Data section →
· · ·
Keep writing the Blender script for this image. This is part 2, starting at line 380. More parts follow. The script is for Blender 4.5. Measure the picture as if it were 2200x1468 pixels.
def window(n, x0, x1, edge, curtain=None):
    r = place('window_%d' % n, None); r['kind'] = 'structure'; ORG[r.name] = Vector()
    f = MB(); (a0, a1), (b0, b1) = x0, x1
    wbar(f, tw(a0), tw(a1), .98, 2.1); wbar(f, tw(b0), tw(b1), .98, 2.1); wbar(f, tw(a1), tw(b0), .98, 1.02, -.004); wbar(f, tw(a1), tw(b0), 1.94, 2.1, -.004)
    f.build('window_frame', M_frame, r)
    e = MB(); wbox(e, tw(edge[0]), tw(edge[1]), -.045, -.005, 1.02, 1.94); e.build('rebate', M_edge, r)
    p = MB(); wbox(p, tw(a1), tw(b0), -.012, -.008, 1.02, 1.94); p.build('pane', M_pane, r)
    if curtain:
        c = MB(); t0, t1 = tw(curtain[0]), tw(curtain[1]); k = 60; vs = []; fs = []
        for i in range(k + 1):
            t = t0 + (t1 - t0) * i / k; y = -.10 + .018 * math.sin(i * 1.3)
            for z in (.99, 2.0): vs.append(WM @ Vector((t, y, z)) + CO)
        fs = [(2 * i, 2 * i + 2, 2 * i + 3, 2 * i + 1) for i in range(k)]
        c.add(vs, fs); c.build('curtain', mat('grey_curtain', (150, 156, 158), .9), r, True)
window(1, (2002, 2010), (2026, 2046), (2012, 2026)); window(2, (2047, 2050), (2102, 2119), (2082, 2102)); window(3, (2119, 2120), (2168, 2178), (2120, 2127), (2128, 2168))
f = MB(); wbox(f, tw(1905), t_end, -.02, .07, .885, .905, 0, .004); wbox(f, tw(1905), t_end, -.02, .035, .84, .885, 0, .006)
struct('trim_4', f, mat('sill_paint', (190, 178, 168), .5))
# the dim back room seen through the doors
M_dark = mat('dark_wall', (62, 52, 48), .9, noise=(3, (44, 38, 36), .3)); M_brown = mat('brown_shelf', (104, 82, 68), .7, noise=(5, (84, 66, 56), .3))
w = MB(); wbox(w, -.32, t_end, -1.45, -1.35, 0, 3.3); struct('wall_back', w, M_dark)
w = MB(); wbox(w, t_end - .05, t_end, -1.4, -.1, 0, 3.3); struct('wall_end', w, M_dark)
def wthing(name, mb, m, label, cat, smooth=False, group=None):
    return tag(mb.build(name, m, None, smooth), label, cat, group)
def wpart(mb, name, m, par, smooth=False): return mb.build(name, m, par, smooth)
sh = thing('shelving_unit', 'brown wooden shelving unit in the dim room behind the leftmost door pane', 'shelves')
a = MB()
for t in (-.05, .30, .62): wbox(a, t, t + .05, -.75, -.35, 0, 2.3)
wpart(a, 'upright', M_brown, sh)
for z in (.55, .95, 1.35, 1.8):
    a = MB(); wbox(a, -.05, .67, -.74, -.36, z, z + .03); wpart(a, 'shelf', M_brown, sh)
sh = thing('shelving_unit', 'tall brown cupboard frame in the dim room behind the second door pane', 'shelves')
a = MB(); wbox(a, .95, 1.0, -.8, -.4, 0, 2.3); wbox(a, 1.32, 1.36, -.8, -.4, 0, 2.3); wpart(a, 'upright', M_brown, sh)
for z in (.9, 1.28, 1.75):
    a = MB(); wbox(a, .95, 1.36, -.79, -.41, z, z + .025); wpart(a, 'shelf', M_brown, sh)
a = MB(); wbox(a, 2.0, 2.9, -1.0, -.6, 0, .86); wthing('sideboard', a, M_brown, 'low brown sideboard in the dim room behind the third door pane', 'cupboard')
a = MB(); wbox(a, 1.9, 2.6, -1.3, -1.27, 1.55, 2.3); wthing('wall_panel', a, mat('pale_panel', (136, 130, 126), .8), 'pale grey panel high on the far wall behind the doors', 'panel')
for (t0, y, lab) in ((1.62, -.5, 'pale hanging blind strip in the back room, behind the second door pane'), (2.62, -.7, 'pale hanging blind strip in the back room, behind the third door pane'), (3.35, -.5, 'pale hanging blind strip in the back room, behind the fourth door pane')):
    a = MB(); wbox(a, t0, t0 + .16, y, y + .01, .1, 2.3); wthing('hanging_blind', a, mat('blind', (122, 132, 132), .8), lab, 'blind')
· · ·
Problem details →
Write the material out again in its entirety, exactly as shown.

The output →
Keep writing the Blender script for this image. This is part 2, starting at line 380. More parts follow. The script is for Blender 4.5. Measure the picture as if it were 2200x1468 pixels.
def window(n, x0, x1, edge, curtain=None):
    r = place('window_%d' % n, None); r['kind'] = 'structure'; ORG[r.name] = Vector()
    f = MB(); (a0, a1), (b0, b1) = x0, x1
    wbar(f, tw(a0), tw(a1), .98, 2.1); wbar(f, tw(b0), tw(b1), .98, 2.1); wbar(f, tw(a1), tw(b0), .98, 1.02, -.004); wbar(f, tw(a1), tw(b0), 1.94, 2.1, -.004)
    f.build('window_frame', M_frame, r)
    e = MB(); wbox(e, tw(edge[0]), tw(edge[1]), -.045, -.005, 1.02, 1.94); e.build('rebate', M_edge, r)
    p = MB(); wbox(p, tw(a1), tw(b0), -.012, -.008, 1.02, 1.94); p.build('pane', M_pane, r)
    if curtain:
        c = MB(); t0, t1 = tw(curtain[0]), tw(curtain[1]); k = 60; vs = []; fs = []
        for i in range(k + 1):
            t = t0 + (t1 - t0) * i / k; y = -.10 + .018 * math.sin(i * 1.3)
            for z in (.99, 2.0): vs.append(WM @ Vector((t, y, z)) + CO)
        fs = [(2 * i, 2 * i + 2, 2 * i + 3, 2 * i + 1) for i in range(k)]
        c.add(vs, fs); c.build('curtain', mat('grey_curtain', (150, 156, 158), .9), r, True)
window(1, (2002, 2010), (2026, 2046), (2012, 2026)); window(2, (2047, 2050), (2102, 2119), (2082, 2102)); window(3, (2119, 2120), (2168, 2178), (2120, 2127), (2128, 2168))
f = MB(); wbox(f, tw(1905), t_end, -.02, .07, .885, .905, 0, .004); wbox(f, tw(1905), t_end, -.02, .035, .84, .885, 0, .006)
struct('trim_4', f, mat('sill_paint', (190, 178, 168), .5))
# the dim back room seen through the doors
M_dark = mat('dark_wall', (62, 52, 48), .9, noise=(3, (44, 38, 36), .3)); M_brown = mat('brown_shelf', (104, 82, 68), .7, noise=(5, (84, 66, 56), .3))
w = MB(); wbox(w, -.32, t_end, -1.45, -1.35, 0, 3.3); struct('wall_back', w, M_dark)
w = MB(); wbox(w, t_end - .05, t_end, -1.4, -.1, 0, 3.3); struct('wall_end', w, M_dark)
def wthing(name, mb, m, label, cat, smooth=False, group=None):
    return tag(mb.build(name, m, None, smooth), label, cat, group)
def wpart(mb, name, m, par, smooth=False): return mb.build(name, m, par, smooth)
sh = thing('shelving_unit', 'brown wooden shelving unit in the dim room behind the leftmost door pane', 'shelves')
a = MB()
for t in (-.05, .30, .62): wbox(a, t, t + .05, -.75, -.35, 0, 2.3)
wpart(a, 'upright', M_brown, sh)
for z in (.55, .95, 1.35, 1.8):
    a = MB(); wbox(a, -.05, .67, -.74, -.36, z, z + .03); wpart(a, 'shelf', M_brown, sh)
sh = thing('shelving_unit', 'tall brown cupboard frame in the dim room behind the second door pane', 'shelves')
a = MB(); wbox(a, .95, 1.0, -.8, -.4, 0, 2.3); wbox(a, 1.32, 1.36, -.8, -.4, 0, 2.3); wpart(a, 'upright', M_brown, sh)
for z in (.9, 1.28, 1.75):
    a = MB(); wbox(a, .95, 1.36, -.79, -.41, z, z + .025); wpart(a, 'shelf', M_brown, sh)
a = MB(); wbox(a, 2.0, 2.9, -1.0, -.6, 0, .86); wthing('sideboard', a, M_brown, 'low brown sideboard in the dim room behind the third door pane', 'cupboard')
a = MB(); wbox(a, 1.9, 2.6, -1.3, -1.27, 1.55, 2.3); wthing('wall_panel', a, mat('pale_panel', (136, 130, 126), .8), 'pale grey panel high on the far wall behind the doors', 'panel')
for (t0, y, lab) in ((1.62, -.5, 'pale hanging blind strip in the back room, behind the second door pane'), (2.62, -.7, 'pale hanging blind strip in the back room, behind the third door pane'), (3.35, -.5, 'pale hanging blind strip in the back room, behind the fourth door pane')):
    a = MB(); wbox(a, t0, t0 + .16, y, y + .01, .1, 2.3); wthing('hanging_blind', a, mat('blind', (122, 132, 132), .8), lab, 'blind')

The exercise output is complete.